## [What to do]
Only the lines from the line containing "Write the bpy" to the line containing "w.node_tree.nodes['Background'].inputs[1].default_value = 2.0", with both of those lines, are to be repeated exactly. Leave the images out.

Items from a dataset
---------------

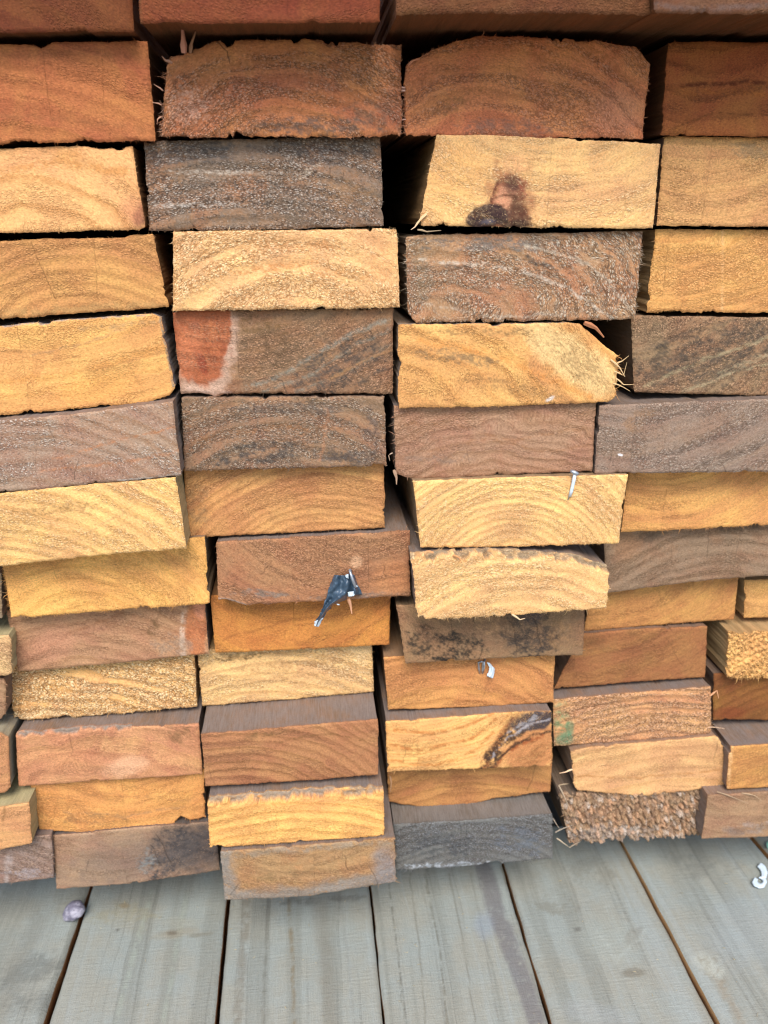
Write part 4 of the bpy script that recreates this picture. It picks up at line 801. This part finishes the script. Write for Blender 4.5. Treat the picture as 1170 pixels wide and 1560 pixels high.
SPLINT['D11'] = [([(594, 1182), (596, 1192), (595, 1206)], .0006, (206, 160, 110), .001)]
SPLINT['E12'] = [([(852, 1196), (866, 1194)], .0004, (186, 160, 134), .004), ([(851, 1196), (860, 1214), (871, 1238)], .0004, (182, 158, 138), .004), ([(840, 1244), (848, 1256), (852, 1262)], .0003, (176, 156, 140), .004), ([(846, 1268), (858, 1262), (872, 1257)], .0004, (190, 172, 156), .004), ([(848, 1277), (858, 1284), (868, 1291)], .0004, (196, 172, 150), .004), ([(868, 1291), (876, 1286), (884, 1282)], .0004, (190, 166, 146), .004)]
SPLINT['D7'] = [([(690, 846), (700, 850), (704, 858)], .0007, (196, 140, 84), .003), ([(660, 842), (650, 840), (640, 844)], .0006, (220, 160, 100), .002), ([(780, 936), (792, 944), (800, 942)], .0005, (230, 196, 150), .001)]
SPLINT['F12'] = [([(1092, 1206), (1120, 1216), (1140, 1224)], .0004, (170, 140, 116), .002), ([(1130, 1208), (1150, 1212), (1160, 1220)], .0004, (180, 150, 122), .002)]

BOARD = {}
for n, key in enumerate(B):
    BOARD[key] = add_board(key, n)

# ------------------------------------------------------------------ deck planks, bearers, ground
def deck_mat():
    m = bpy.data.materials.new('treated_pine'); m.use_nodes = True; t = m.node_tree; b = t.nodes['Principled BSDF']
    tc = t.nodes.new('ShaderNodeTexCoord').outputs['Object']
    oi = t.nodes.new('ShaderNodeObjectInfo').outputs['Random']
    cv = t.nodes.new('ShaderNodeCombineXYZ'); t.links.new(mth(t, 'MULTIPLY', oi, 900.0), cv.inputs[0]); t.links.new(mth(t, 'MULTIPLY', oi, 500.0), cv.inputs[1])
    mm = vadd(t, vmul(t, tc, (1000, 1000, 1000)), cv.outputs[0])
    w = noise(t, vmul(t, mm, (0.02, 0.012, 0.02)), 1.0, 2)
    wv = t.nodes.new('ShaderNodeCombineXYZ'); t.links.new(mth(t, 'MULTIPLY', mth(t, 'SUBTRACT', w, 0.5), 9.0), wv.inputs[0])
    mw = vadd(t, mm, wv.outputs[0])
    band = noise(t, vmul(t, mw, (0.11, 0.0025, 0.11)), 1.0, 3, 0.55)
    line = noise(t, vmul(t, mw, (0.42, 0.004, 0.42)), 1.0, 2, 0.5)
    fine = noise(t, vmul(t, mm, (1.5, 0.14, 1.5)), 1.0, 3, 0.6)
    cross = noise(t, vmul(t, mm, (0.10, 0.8, 0.1)), 1.0, 3, 0.6)
    blot = noise(t, mm, 0.035, 4, 0.6)
    grit = noise(t, mm, 1.3, 3, 0.65)
    c = mixc(t, mrange(t, blot, 0.35, 0.65), lin4((150, 154, 146)), lin4((152, 150, 137)))
    c = mixc(t, mth(t, 'MULTIPLY', mrange(t, band, 0.48, 0.66), 0.55), c, lin4((130, 130, 119)))
    c = mixc(t, mth(t, 'MULTIPLY', mrange(t, line, 0.60, 0.70), mrange(t, cross, 0.35, 0.6, 0.1, 0.4)), c, lin4((104, 102, 94)))
    c = mixc(t, mth(t, 'MULTIPLY', mrange(t, band, 0.42, 0.30), 0.4), c, lin4((160, 165, 160)))
    tint = attr(t, 'tint'); c = mixc(t, mth(t, 'MULTIPLY', tint.outputs['Alpha'], mrange(t, grit, 0.3, 0.6, 0.75, 1.0)), c, tint.outputs['Color'])
    h = t.nodes.new('ShaderNodeHueSaturation'); t.links.new(c, h.inputs['Color'])
    v = mth(t, 'ADD', mth(t, 'MULTIPLY', mth(t, 'SUBTRACT', fine, 0.5), 0.28), mth(t, 'MULTIPLY', mth(t, 'SUBTRACT', cross, 0.5), 0.14))
    v = mth(t, 'ADD', v, mth(t, 'MULTIPLY', mth(t, 'SUBTRACT', grit, 0.5), 0.35))
    t.links.new(mth(t, 'ADD', v, 1.0), h.inputs['Value'])
    t.links.new(h.outputs[0], b.inputs['Base Color']); b.inputs['Roughness'].default_value = 0.7; b.inputs['Specular IOR Level'].default_value = 0.3
    bp = t.nodes.new('ShaderNodeBump'); bp.inputs['Distance'].default_value = 0.0006; bp.inputs['Strength'].default_value = 0.6
    t.links.new(mth(t, 'ADD', mth(t, 'ADD', fine, cross), mth(t, 'MULTIPLY', grit, 0.8)), bp.inputs['Height']); t.links.new(bp.outputs[0], b.inputs['Normal'])
    return m
DECK = deck_mat()
EDGE = group_mat('plank_edge', SIDE, dict(Wood=lin4((214, 160, 92)), Dust=lin4((190, 150, 96)), Dark=lin4((90, 62, 36)), DustAmt=0.5, Seed=3.0, Streak=0.5))
TH = 0.020
def plank(lines, zt, feats, label, y0=-0.75, y1=0.6, seed=1, ye=None):
    """lines: (left, right) each two photo points of the edge on the deck."""
    (la, lb), (ra, rb) = lines
    def edge(a, b):
        A, Bq = on_deck(*a, zt), on_deck(*b, zt); return lambda y: A[0]+(Bq[0]-A[0])*(y-A[1])/(Bq[1]-A[1])
    eL, eR = edge(la, lb), edge(ra, rb)
    yb = y1 if ye is None else ye
    ys = np.concatenate([np.arange(y0, -0.26, 0.02), np.arange(-0.26, min(yb, 0.10), 0.0015), np.arange(0.10, yb, 0.02) if yb > 0.1 else [], [yb]])
    nu = 70; U = np.linspace(0, 1, nu+1)
    X = np.array([[eL(y)+(eR(y)-eL(y))*u for y in ys] for u in U]); Y = np.tile(ys, (nu+1, 1))
    wid = (X[-1]-X[0])[None, :]*np.ones((nu+1, 1))
    e = np.minimum(U[:, None], 1-U[:, None])*wid
    wig = 0.0007*(fbm(Y*40, 0.5, seed, 3)-0.5)*2
    X = X+np.where(U[:, None] < 0.5, 1, -1)*np.exp(-(e/0.004)**2)*wig
    Z = zt+0.0006*(fbm(X*60, Y*12, seed+3, 3)-0.5)-0.0016*np.clip(1-e/0.002, 0, 1)**2-0.0004*(fbm(X*220, Y*30, seed+5, 2)-0.5)
    d = np.stack([X, Y, Z], -1)-EYE; cam_ = d@ROT
    dep = np.where(cam_[..., 2] > 0.02, cam_[..., 2], 0.02)
    PX, PY = CX+F*cam_[..., 0]/dep, CY-F*cam_[..., 1]/dep
    rgb = np.empty(X.shape+(3,)); rgb[:] = lin((146, 151, 147)); al = np.zeros(X.shape)
    rgb, al = paint(feats, PX, PY, rgb, al, seed+7)
    ny = len(ys); ii = np.arange((nu+1)*ny).reshape(nu+1, ny)
    top = np.stack([ii[:-1, :-1], ii[1:, :-1], ii[1:, 1:], ii[:-1, 1:]], -1).reshape(-1, 4)
    Vt = np.stack([X, Y, Z], -1).reshape(-1, 3)
    loop = np.concatenate([ii[:, 0], ii[-1, 1:], ii[-2::-1, -1], ii[0, -2:0:-1]]); m = len(loop)
    A = Vt[loop]; Bt = A.copy(); Bt[:, 2] = zt-TH
    V = np.concatenate([Vt, A, Bt]); nb = len(Vt); k = np.arange(m); kn = (k+1) % m
    sd_ = np.stack([nb+k, nb+m+k, nb+m+kn, nb+kn], -1); cap = (nb+m+k[::-1])[None, :]
    tint = np.concatenate([np.concatenate([rgb.reshape(-1, 3), al.reshape(-1, 1)], 1), np.zeros((2*m, 4))])
    o = mesh_obj('deck_plank', V, [top, sd_, cap], [DECK, EDGE], None, np.concatenate([np.zeros(len(top)), np.ones(len(sd_)+1)]), dict(tint=('FLOAT_COLOR', tint)), True, (float(X.mean()), 0.0, zt-TH))
    return tag(o, label, 'deck plank', 'grey-green planks under the pile')
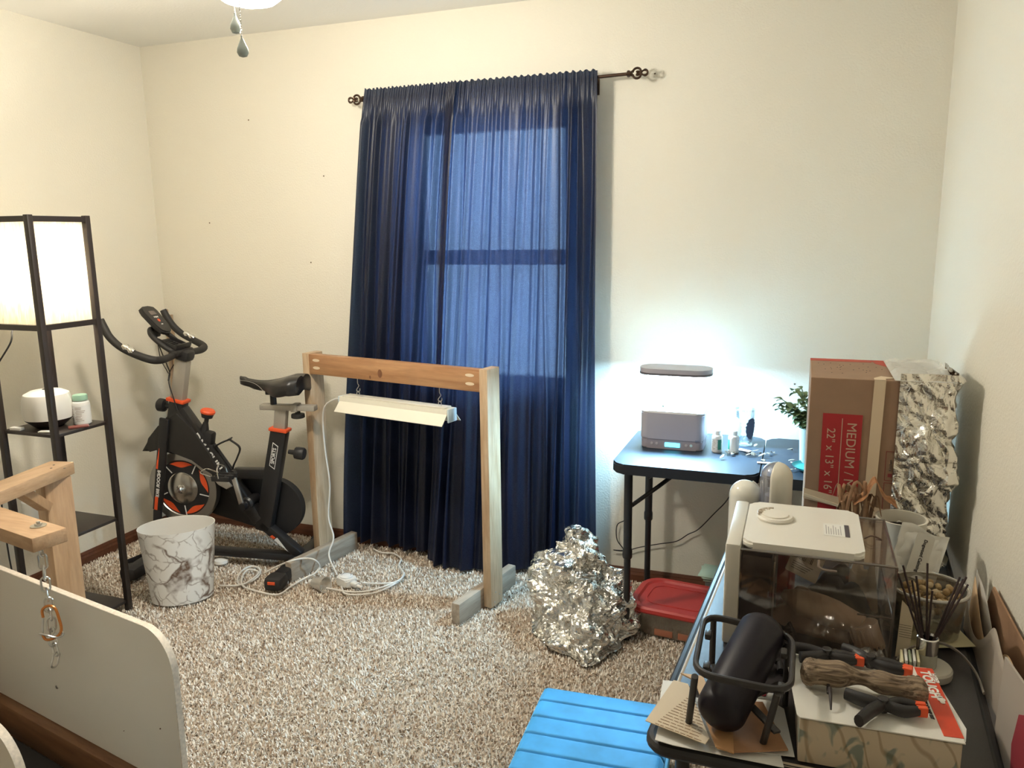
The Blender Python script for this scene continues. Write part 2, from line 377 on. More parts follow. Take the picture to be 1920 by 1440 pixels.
curtain('curtain', 'navy curtain panel hanging on the left half of the window', (1.305, 1.75), (1.085, 1.56),
        pl(6, .028, .0, .42, 1, .034)+pl(2, .020, .42, .6, 2, .03)+pl(4, .03, .66, .9, 5, .026), 1, lambda u: .05-.02*u, lambda u: -.03, lambda u: .022*max(0, (u-.9)/.1))
curtain('curtain', 'navy curtain panel hanging on the right half of the window, window glow through it', (1.695, 2.335), (1.53, 2.335),
        pl(3, .024, .08, .2, 3, .016)+pl(3, .022, .22, .45, 4, .016)+pl(3, .016, .5, .74, 14, .013)+pl(6, .032, .76, .97, 6, .018), 9, lambda u: .012+.03*u, lambda u: .075*math.exp(-((u-.25)/.25)**2), lambda u: -.022*max(0, (.08-u)/.08))
bronze = mat('bronze_metal', (.075, .045, .03), .35, metal=.8)
rod = thing('curtain_rod', 'dark bronze curtain rod with scrolled finials above the window', 'curtain rod', (1.88, RODY, RODZ))
b = B(); cyl(b, (1.28, RODY, RODZ-.002), (1.9, RODY, RODZ), .008); cyl(b, (1.8, RODY, RODZ), (2.46, RODY, RODZ+.012), .0065); obj('rod', b, bronze, rod, world=True)
for sx, x0, z0 in ((-1, 1.285, RODZ-.002), (1, 2.455, RODZ+.012)):
    b = B()
    lathe(b, [(.008, 0), (.013, .004), (.013, .01), (.009, .016), (.012, .02), (0, .024)], (x0-sx*.008, RODY, z0), 16, (sx, 0, 0))
    for sg in (1, -1):
        for off, sc in ((0.012, 1.0), (.045, .8)):
            pts = []
            for k in range(15):
                a = k/14*PI*1.7; r_ = .019*sc*(1-.6*k/14)
                pts.append((x0+sx*(off+.022*sc-r_*math.cos(a)), RODY, z0+sg*(r_*math.sin(a)*.95+(.004 if off < .02 else -.003))))
            tube(b, pts, [.0045*sc]*11+[.0052*sc, .006*sc, .0065*sc, .005*sc], 8)
    obj('finial', b, bronze, rod, world=True)
for x in (1.32, 2.31):
    b = B(); beam(b, (x, -.001, RODZ-.01), (x, RODY, RODZ-.01), .012, .006); bb(b, (x-.012, -.004, RODZ-.045), (x+.012, -.0005, RODZ+.02)); tube(b, [(x, RODY-.011, RODZ+.004), (x, RODY-.008, RODZ-.009), (x, RODY, RODZ-.012), (x, RODY+.008, RODZ-.01)], .003, 8); obj('bracket', b, bronze, rod, world=True)
# ================================================================ shared materials
blackm = mat('black_satin_metal', (.016, .015, .016), .38, spec=.5)
blackp = mat('black_plastic', (.018, .017, .018), .5)
rubber = mat('black_rubber', (.02, .018, .018), .7, bump=.2, bscale=400)
chrome = mat('chrome', (.75, .74, .72), .18, metal=1)
steel = mat('brushed_steel', (.5, .49, .47), .35, metal=1)
zinc = mat('zinc_plated', (.66, .66, .64), .28, metal=1, bump=.1, bscale=300)
silverp = mat('silver_paint', (.42, .39, .34), .45, metal=.3)
orange = mat('orange_plastic', (.80, .10, .025), .45)
whitep = mat('white_plastic', (.80, .79, .76), .4)
white_cord = mat('white_cable', (.74, .71, .66), .5)
creamp = mat('cream_plastic', (.74, .70, .60), .35)
whitestick = mat('white_print', (.80, .80, .78), .6)
inkm = mat('ink', (.05, .045, .045), .7)
greencap = mat('green_cap', (.06, .28, .16), .45)
paper = mat('white_paper', (.78, .77, .73), .8)
pine = wood_mat('pine_face', (.56, .36, .20), (.70, .50, .31), 2.2, 'X')
pine_x = wood_mat('cedar_toned_board', (.42, .20, .09), (.60, .34, .17), 2.0, 'X', .45)
pine_z = wood_mat('pine_post', (.54, .36, .21), (.72, .55, .37), 2.2, 'Z')
pine_grey = wood_mat('weathered_pine', (.40, .32, .24), (.60, .52, .43), 2.2, 'X')

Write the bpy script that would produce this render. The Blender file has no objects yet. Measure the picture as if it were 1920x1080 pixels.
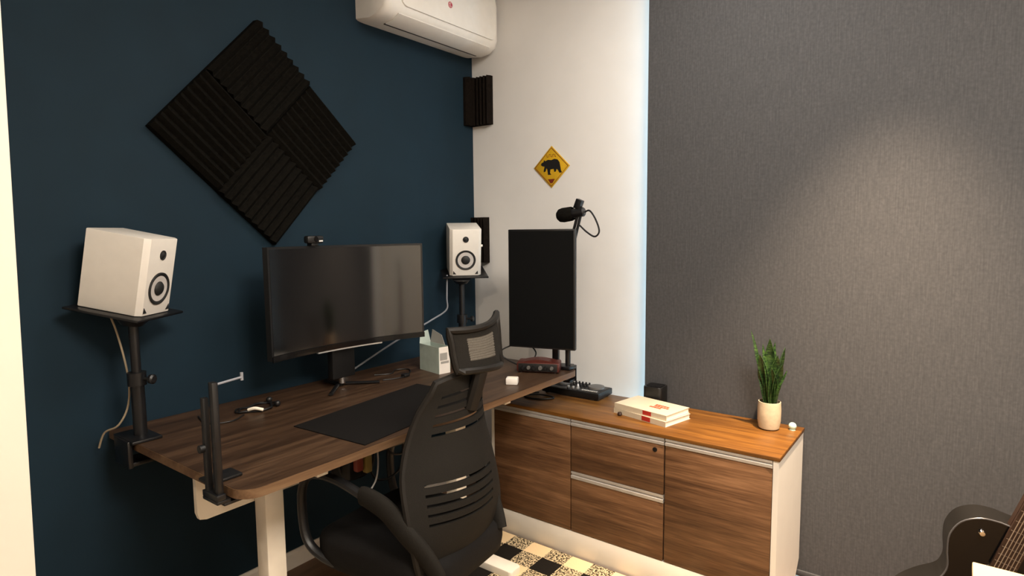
import bpy, bmesh, math, random
from mathutils import Vector, Matrix, Quaternion
random.seed(7)
sc = bpy.context.scene
col = sc.collection
PI = math.pi
V = Vector

# ------------------------------------------------------------------ camera
F_PX, YAW, PITCH, ROLL = 1130.94, 0.6425, -0.0942, -0.0095
CAM = V((2.1712, -2.5587, 1.3816))
fw = V((-math.sin(YAW)*math.cos(PITCH), math.cos(YAW)*math.cos(PITCH), math.sin(PITCH)))
r0 = V((math.cos(YAW), math.sin(YAW), 0)); u0 = r0.cross(fw)
rt = r0*math.cos(ROLL) + u0*math.sin(ROLL); up = -r0*math.sin(ROLL) + u0*math.cos(ROLL)
cd = bpy.data.cameras.new('camera'); cam = bpy.data.objects.new('camera', cd); col.objects.link(cam)
cam.matrix_world = Matrix(((rt.x, up.x, -fw.x, CAM.x), (rt.y, up.y, -fw.y, CAM.y), (rt.z, up.z, -fw.z, CAM.z), (0, 0, 0, 1)))
cd.sensor_width = 36; cd.lens = F_PX/1920*36; cd.clip_start = 0.02
sc.camera = cam

# ------------------------------------------------------------------ world, lights, exposure
sc.view_settings.view_transform = 'Standard'; sc.view_settings.look = 'None'
sc.view_settings.gamma = 1; sc.view_settings.use_curve_mapping = False
sc.view_settings.exposure = 0.0
w = bpy.data.worlds.new('world'); sc.world = w; w.use_nodes = True
w.node_tree.nodes['Background'].inputs[0].default_value = (0.75, 0.87, 1.0, 1)
w.node_tree.nodes['Background'].inputs[1].default_value = 2.0

def light(name, kind, loc, target, power, color, size=0.2, size_y=None, spot=60, blend=1.0):
    d = bpy.data.lights.new(name, kind); d.energy = power; d.color = color
    if kind == 'AREA':
        d.size = size
        if size_y: d.shape = 'RECTANGLE'; d.size_y = size_y
    else:
        d.shadow_soft_size = size
    if kind == 'SPOT': d.spot_size = math.radians(spot); d.spot_blend = blend
    o = bpy.data.objects.new(name, d); col.objects.link(o); o.location = loc
    o.rotation_euler = (V(target)-V(loc)).to_track_quat('-Z', 'Y').to_euler()
    return o
WARM = (1.0, 0.76, 0.52)
light('downlight_near_blind', 'SPOT', (1.97, -0.52, 2.62), (1.97, -0.52, 0.0), 700, (1.0, 0.74, 0.50), 0.03, spot=60, blend=1.0)
light('ceiling_fill', 'AREA', (2.85, -1.9, 2.66), (2.7, -1.9, 0), 110, (1.0, 0.89, 0.76), 0.9)  # unseen area light for general fill, set right so the left falls darker
light('ceiling_fill', 'AREA', (1.55, -0.85, 2.66), (1.45, -0.85, 0), 23, (1.0, 0.93, 0.84), 0.8)  # second unseen fill, added to soften shadows and lift the white wall
light('entrance_fill', 'SPOT', (1.75, -3.3, 2.62), (0.55, -2.3, 1.2), 55, (1.0, 0.82, 0.60), 0.05, spot=75, blend=0.6)  # unseen spot added to brighten the edge of the entrance wall
light('daylight_window', 'AREA', (1.95, 0.30, 1.3), (1.95, -1, 1.3), 88, (0.42, 0.78, 1.0), 1.6, 2.4)

# ------------------------------------------------------------------ materials
def new_mat(name):
    m = bpy.data.materials.new(name); m.use_nodes = True
    return m, m.node_tree.nodes, m.node_tree.links, m.node_tree.nodes['Principled BSDF']
def plain(name, c, rough=0.5, metal=0.0, var=0.0, scale=30, bump=0.0, spec=0.5, coat=0.0):
    m, N, L, b = new_mat(name)
    b.inputs['Roughness'].default_value = rough; b.inputs['Metallic'].default_value = metal
    b.inputs['Specular IOR Level'].default_value = spec; b.inputs['Coat Weight'].default_value = coat
    tc = N.new('ShaderNodeTexCoord'); n = N.new('ShaderNodeTexNoise'); n.inputs['Scale'].default_value = scale
    n.inputs['Detail'].default_value = 4
    L.new(tc.outputs['Object'], n.inputs['Vector'])
    r = N.new('ShaderNodeValToRGB'); v = max(var, 0.02)
    r.color_ramp.elements[0].position = 0.3; r.color_ramp.elements[1].position = 0.7
    r.color_ramp.elements[0].color = tuple(x*(1-v) for x in c)+(1,); r.color_ramp.elements[1].color = tuple(min(1, x*(1+v)) for x in c)+(1,)
    L.new(n.outputs['Fac'], r.inputs[0]); L.new(r.outputs[0], b.inputs['Base Color'])
    if bump:
        bp = N.new('ShaderNodeBump'); bp.inputs['Strength'].default_value = bump; bp.inputs['Distance'].default_value = 0.002
        L.new(n.outputs['Fac'], bp.inputs['Height']); L.new(bp.outputs[0], b.inputs['Normal'])
    return m
def wood(name, dark, mid, light_, axis='x', scale=6.0, rough=0.4, stretch=14):
    m, N, L, b = new_mat(name)
    tc = N.new('ShaderNodeTexCoord'); mp = N.new('ShaderNodeMapping'); L.new(tc.outputs['Object'], mp.inputs[0])
    s = [stretch]*3; s['xyz'.index(axis)] = 0.8; mp.inputs['Scale'].default_value = s
    n1 = N.new('ShaderNodeTexNoise'); n1.inputs['Scale'].default_value = scale*0.35; n1.inputs['Detail'].default_value = 6; n1.inputs['Distortion'].default_value = 0.6
    n2 = N.new('ShaderNodeTexNoise'); n2.inputs['Scale'].default_value = scale*2.2; n2.inputs['Detail'].default_value = 3
    L.new(mp.outputs[0], n1.inputs['Vector']); L.new(mp.outputs[0], n2.inputs['Vector'])
    mx = N.new('ShaderNodeMath'); mx.operation = 'MULTIPLY_ADD'; mx.inputs[1].default_value = 0.35
    L.new(n2.outputs['Fac'], mx.inputs[0])
    ml = N.new('ShaderNodeMath'); ml.operation = 'MULTIPLY'; ml.inputs[1].default_value = 0.65; L.new(n1.outputs['Fac'], ml.inputs[0])
    L.new(ml.outputs[0], mx.inputs[2])
    r = N.new('ShaderNodeValToRGB'); r.color_ramp.elements[0].position = 0.36; r.color_ramp.elements[1].position = 0.66
    r.color_ramp.elements[0].color = dark+(1,); r.color_ramp.elements[1].color = light_+(1,)
    e = r.color_ramp.elements.new(0.5); e.color = mid+(1,)
    L.new(mx.outputs[0], r.inputs[0]); L.new(r.outputs[0], b.inputs['Base Color'])
    b.inputs['Roughness'].default_value = rough; b.inputs['Specular IOR Level'].default_value = 0.35
    return m
M = {}
M['teal'] = plain('teal_wall_paint', (0.0048, 0.0190, 0.0330), 0.75, var=0.06, scale=8, bump=0.05, spec=0.25)
M['white_wall'] = plain('white_wall_paint', (0.77, 0.76, 0.745), 0.8, var=0.02, scale=6, bump=0.05, spec=0.2)
M['cream_wall'] = plain('cream_wall_paint', (0.84, 0.78, 0.68), 0.7, var=0.02, scale=6, spec=0.2)
M['ceiling'] = plain('ceiling_paint', (0.75, 0.73, 0.70), 0.9, spec=0.1)
M['white_lam'] = plain('white_laminate', (0.80, 0.77, 0.71), 0.45, var=0.02, scale=10)
M['white_metal'] = plain('white_powder_coat', (0.86, 0.79, 0.68), 0.4, var=0.02)
M['base'] = plain('baseboard_paint', (0.72, 0.68, 0.62), 0.5)
M['black'] = plain('black_plastic', (0.006, 0.006, 0.0065), 0.45, var=0.1)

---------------

## [Finished answer]
Write the bpy script that would produce this render. The Blender file has no objects yet. Measure the picture as if it were 1920x1080 pixels.
import bpy, bmesh, math, random
from mathutils import Vector, Matrix, Quaternion
random.seed(7)
sc = bpy.context.scene
col = sc.collection
PI = math.pi
V = Vector

# ------------------------------------------------------------------ camera
F_PX, YAW, PITCH, ROLL = 1130.94, 0.6425, -0.0942, -0.0095
CAM = V((2.1712, -2.5587, 1.3816))
fw = V((-math.sin(YAW)*math.cos(PITCH), math.cos(YAW)*math.cos(PITCH), math.sin(PITCH)))
r0 = V((math.cos(YAW), math.sin(YAW), 0)); u0 = r0.cross(fw)
rt = r0*math.cos(ROLL) + u0*math.sin(ROLL); up = -r0*math.sin(ROLL) + u0*math.cos(ROLL)
cd = bpy.data.cameras.new('camera'); cam = bpy.data.objects.new('camera', cd); col.objects.link(cam)
cam.matrix_world = Matrix(((rt.x, up.x, -fw.x, CAM.x), (rt.y, up.y, -fw.y, CAM.y), (rt.z, up.z, -fw.z, CAM.z), (0, 0, 0, 1)))
cd.sensor_width = 36; cd.lens = F_PX/1920*36; cd.clip_start = 0.02
sc.camera = cam

# ------------------------------------------------------------------ world, lights, exposure
sc.view_settings.view_transform = 'Standard'; sc.view_settings.look = 'None'
sc.view_settings.gamma = 1; sc.view_settings.use_curve_mapping = False
sc.view_settings.exposure = 0.0
w = bpy.data.worlds.new('world'); sc.world = w; w.use_nodes = True
w.node_tree.nodes['Background'].inputs[0].default_value = (0.75, 0.87, 1.0, 1)
w.node_tree.nodes['Background'].inputs[1].default_value = 2.0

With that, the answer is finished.